Hundreds of thousands of Chechens live in squalid and humiliating conditions in refugee camps. Many either have no home to return to or are too terrified of the brutality of Russian soldiers to return. Russian actions in Chechnya have so deeply alienated Chechens that it is unclear how Russia can ever establish the legitimacy necessary for peaceful rule there.

This is an ominous indication of what the rest of Putin's tough law-and-order agenda for Russia may mean. He is not interested in human rights or due process. He is willing to vilify non-Russian citizens to achieve his goals. A former KGB agent, he reaches readily for the tools of what Russians call "the power ministries"--defense, interior, the intelligence agencies--to solve problems and carry out policy.

And Putin is not swayed, not a bit, by the scolding rhetoric of the West.

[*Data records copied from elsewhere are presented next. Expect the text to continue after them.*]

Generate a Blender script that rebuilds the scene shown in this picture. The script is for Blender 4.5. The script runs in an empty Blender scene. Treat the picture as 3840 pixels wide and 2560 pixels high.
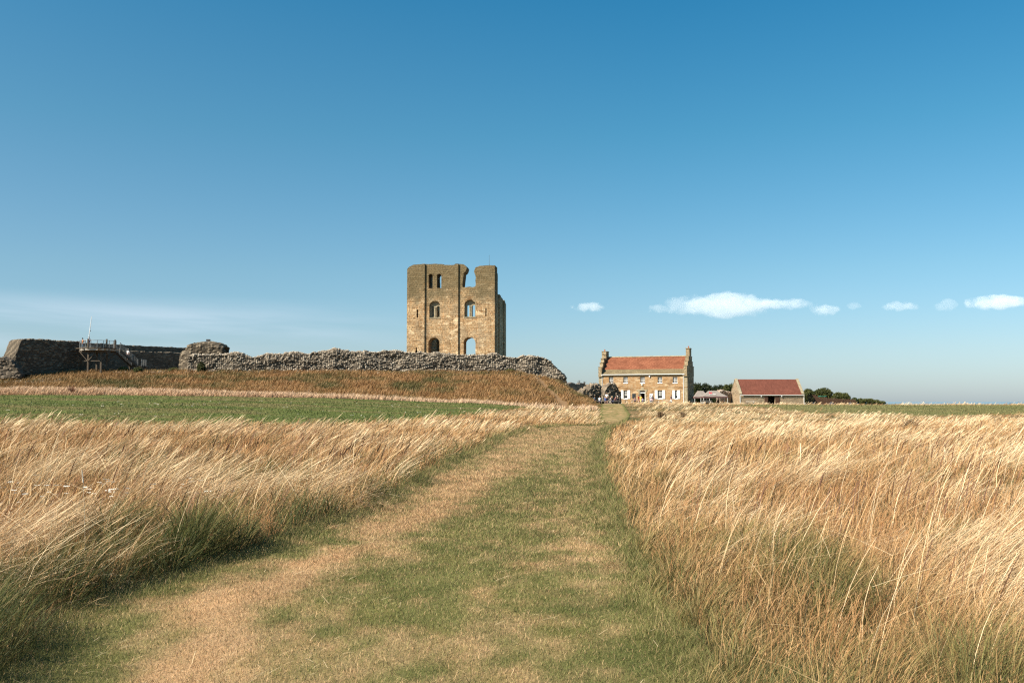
import bpy, bmesh, math, random
import numpy as np
from mathutils import Vector, Matrix, geometry
rad = math.radians
random.seed(7)
RNG = np.random.default_rng(11)
sc = bpy.context.scene
COL = sc.collection

# ------------------------------------------------------------------ camera, sky, sun, exposure
F = 3733.0                                   # focal length in pixels of the 3840 px wide frame (35 mm lens)
PITCH = math.atan(225 / F)
EYE = 1.6
cd = bpy.data.cameras.new("camera"); cam = bpy.data.objects.new("camera", cd); COL.objects.link(cam)
cd.sensor_width = 36; cd.lens = 35; cd.clip_start = 0.1; cd.clip_end = 200000
cam.location = (0, 0, EYE); cam.rotation_euler = (rad(90) + PITCH, 0, 0)
sc.camera = cam
SUN_AZ, SUN_EL = rad(58), rad(39)            # azimuth: left of straight behind the camera
SUN_DIR = Vector((-math.sin(SUN_AZ) * math.cos(SUN_EL), -math.cos(SUN_AZ) * math.cos(SUN_EL), math.sin(SUN_EL)))
sl = bpy.data.lights.new("sun", 'SUN'); so = bpy.data.objects.new("sun", sl); COL.objects.link(so)
sl.energy = 5.0; sl.angle = rad(0.5); sl.color = (1.0, 0.90, 0.75)
so.location = (-40, -40, 60)
so.rotation_euler = SUN_DIR.to_track_quat('Z', 'Y').to_euler()
sc.view_settings.view_transform = 'Standard'; sc.view_settings.look = 'None'
sc.view_settings.exposure = 1.0; sc.view_settings.gamma = 1.0; sc.view_settings.use_curve_mapping = False
sc.cycles.max_bounces = 6; sc.cycles.diffuse_bounces = 3; sc.cycles.transmission_bounces = 3
sc.cycles.transparent_max_bounces = 8; sc.cycles.volume_bounces = 6
sc.cycles.use_adaptive_sampling = False
sc.cycles.use_denoising = False; sc.cycles.filter_width = 1.25
sc.cycles.volume_step_rate = 1.0; sc.cycles.volume_max_steps = 128


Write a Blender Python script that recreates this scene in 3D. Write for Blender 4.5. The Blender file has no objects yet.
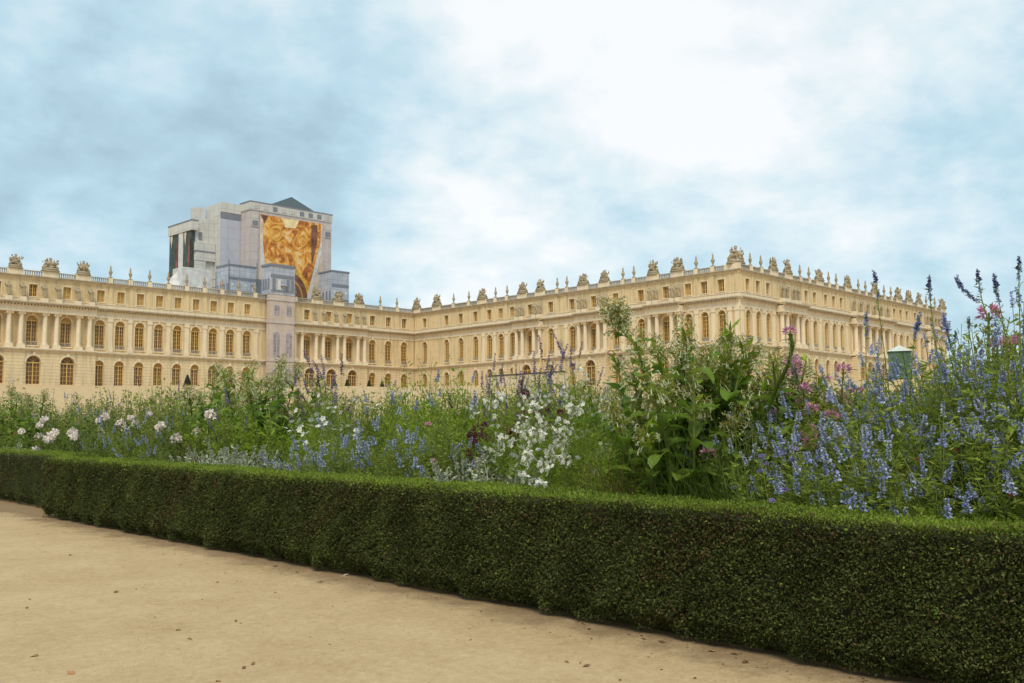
import bpy, math, random
import numpy as np
from mathutils import Vector, Matrix, Quaternion
rng = np.random.default_rng(7)
random.seed(7)
SC = bpy.context.scene
COL = SC.collection
PI = math.pi

# ------------------------------------------------------------------ mesh building
class MB:
    """collects vertices and faces (tri / quad / ngon) with a material slot each"""
    def __init__(s):
        s.v = []; s.f = []; s.m = []; s.qv = []; s.qm = []
    def add(s, vs, fs, m=0):
        b = len(s.v); s.v.extend([tuple(p) for p in vs])
        for f in fs: s.f.append([b + i for i in f]); s.m.append(m)
    def quads(s, arr, m=0):                 # arr: n x 4 x 3
        s.qv.append(np.asarray(arr, float).reshape(-1, 4, 3)); s.qm.append(m)
    def box(s, x0, x1, y0, y1, z0, z1, m=0):
        s.add([(x0,y0,z0),(x1,y0,z0),(x1,y1,z0),(x0,y1,z0),(x0,y0,z1),(x1,y0,z1),(x1,y1,z1),(x0,y1,z1)],
              [(0,3,2,1),(4,5,6,7),(0,1,5,4),(1,2,6,5),(2,3,7,6),(3,0,4,7)], m)
    def lathe(s, prof, n=12, c=(0,0,0), m=0, sq=1.0, a0=0):
        vs = []
        for (r, z) in prof:
            for k in range(n):
                a = 2*PI*k/n + a0
                vs.append((c[0]+r*math.cos(a), c[1]+r*math.sin(a)*sq, c[2]+z))
        fs = []
        for i in range(len(prof)-1):
            for k in range(n):
                fs.append((i*n+k, i*n+(k+1)%n, (i+1)*n+(k+1)%n, (i+1)*n+k))
        fs.append(tuple(range(n))[::-1]); fs.append(tuple((len(prof)-1)*n+k for k in range(n)))
        s.add(vs, fs, m)
    def ell(s, c, r, n=10, mrings=6, m=0, rot=None, jit=0):
        vs = []; fs = []
        for i in range(mrings+1):
            t = PI*i/mrings
            for k in range(n):
                a = 2*PI*k/n
                p = Vector((r[0]*math.sin(t)*math.cos(a), r[1]*math.sin(t)*math.sin(a), r[2]*math.cos(t)))
                if jit: p *= 1 + random.uniform(-jit, jit)
                if rot: p = rot @ p
                vs.append((c[0]+p.x, c[1]+p.y, c[2]+p.z))
        for i in range(mrings):
            for k in range(n): fs.append((i*n+k, (i+1)*n+k, (i+1)*n+(k+1)%n, i*n+(k+1)%n))
        s.add(vs, fs, m)
    def tube(s, pts, r0, r1, n=4, m=0):
        pts = [Vector(p) for p in pts]; L = len(pts); rings = []
        for i, p in enumerate(pts):
            d = (pts[min(i+1, L-1)] - pts[max(i-1, 0)])
            if d.length < 1e-6: d = Vector((0,0,1))
            d.normalize()
            u = d.cross(Vector((0.31,0.95,0.07))).normalized(); w = d.cross(u)
            r = r0 + (r1-r0)*i/(L-1)
            rings += [p + (u*math.cos(2*PI*k/n) + w*math.sin(2*PI*k/n))*r for k in range(n)]
        fs = []
        for i in range(L-1):
            for k in range(n): fs.append((i*n+k, i*n+(k+1)%n, (i+1)*n+(k+1)%n, (i+1)*n+k))
        s.add(rings, fs, m)
    def mesh(s, name, mats, smooth=False):
        nv = len(s.v); V = [np.array(s.v, float).reshape(-1, 3)] if nv else []
        lt = [len(f) for f in s.f]; li = [i for f in s.f for i in f]; mi = list(s.m)
        LT = [np.array(lt, int)]; LI = [np.array(li, int)]; MI = [np.array(mi, int)]
        b = nv
        for q, m in zip(s.qv, s.qm):
            n = len(q); V.append(q.reshape(-1, 3)); LI.append(np.arange(b, b+4*n)); LT.append(np.full(n, 4)); MI.append(np.full(n, m)); b += 4*n
        V = np.concatenate(V); LT = np.concatenate(LT); LI = np.concatenate(LI); MI = np.concatenate(MI)
        me = bpy.data.meshes.new(name)
        me.vertices.add(len(V)); me.vertices.foreach_set('co', V.astype(np.float32).ravel())
        me.loops.add(len(LI)); me.loops.foreach_set('vertex_index', LI.astype(np.int32))
        me.polygons.add(len(LT))
        st = np.concatenate([[0], np.cumsum(LT)[:-1]])
        me.polygons.foreach_set('loop_start', st.astype(np.int32))
        me.polygons.foreach_set('loop_total', LT.astype(np.int32))
        me.polygons.foreach_set('material_index', MI.astype(np.int32))
        me.polygons.foreach_set('use_smooth', np.full(len(LT), bool(smooth)))
        for m in (mats if isinstance(mats, (list, tuple)) else [mats]): me.materials.append(m)
        me.update(calc_edges=True); me.validate()
        return me

def link(name, data, parent=None, loc=(0,0,0), rot=(0,0,0), scale=(1,1,1)):
    o = bpy.data.objects.new(name, data); COL.objects.link(o)
    o.location = loc; o.rotation_euler = rot; o.scale = scale
    if parent: o.parent = parent
    return o
def tag(o, label=None, cat=None, group=None, kind=None):
    if label: o['label'] = label
    if cat: o['category'] = cat
    if group: o['group'] = group
    if kind: o['kind'] = kind
    return o
def thing(name, loc, label, cat, group=None, rz=0):
    return tag(link(name, None, loc=loc, rot=(0,0,rz)), label, cat, group)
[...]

There's been less of this than Western leaders like to pretend. Beyond some tough rhetoric, the Clinton administration has undertaken no effective action to make the brutal conduct of the war in Chechnya truly costly for Putin. So far, the U.S. has rejected any link between support for the World Bank or International Monetary Fund loan payments in return for improvements in Russian conduct in the conflict. The U.N. Commission for Human Rights, the world's most important forum for promoting human rights, is currently in session, but the U.S. is unlikely to sponsor a resolution there calling for action to stop abuses in Chechnya.

This has left Putin, during his formative months as acting president, feeling confident that his relationship with the U.S. and the West will not suffer, no matter how ruthlessly he goes about pursuing his goals. This is precisely the wrong strategy to take at this important juncture in Russian history.

What did the West fight the Cold War for? Did it spend those many long years tussling over the fate of individual dissidents and penalizing Moscow for the fate of Soviet Jews just to see the Russians commit war crimes against innocent civilians, and look away? The United States must stand now, as it tried to stand then, for the protection of human rights in Russia. This is the basis of good governance and stability in Russia, in China and everywhere else.

Putin, like every Russian leader before him, wants very badly to sit at the table with the major Western powers. But a seat at that table must be earned. Leaders who preside over gross violations of human rights shouldn't get one. The time for making that clear to President Putin is right now.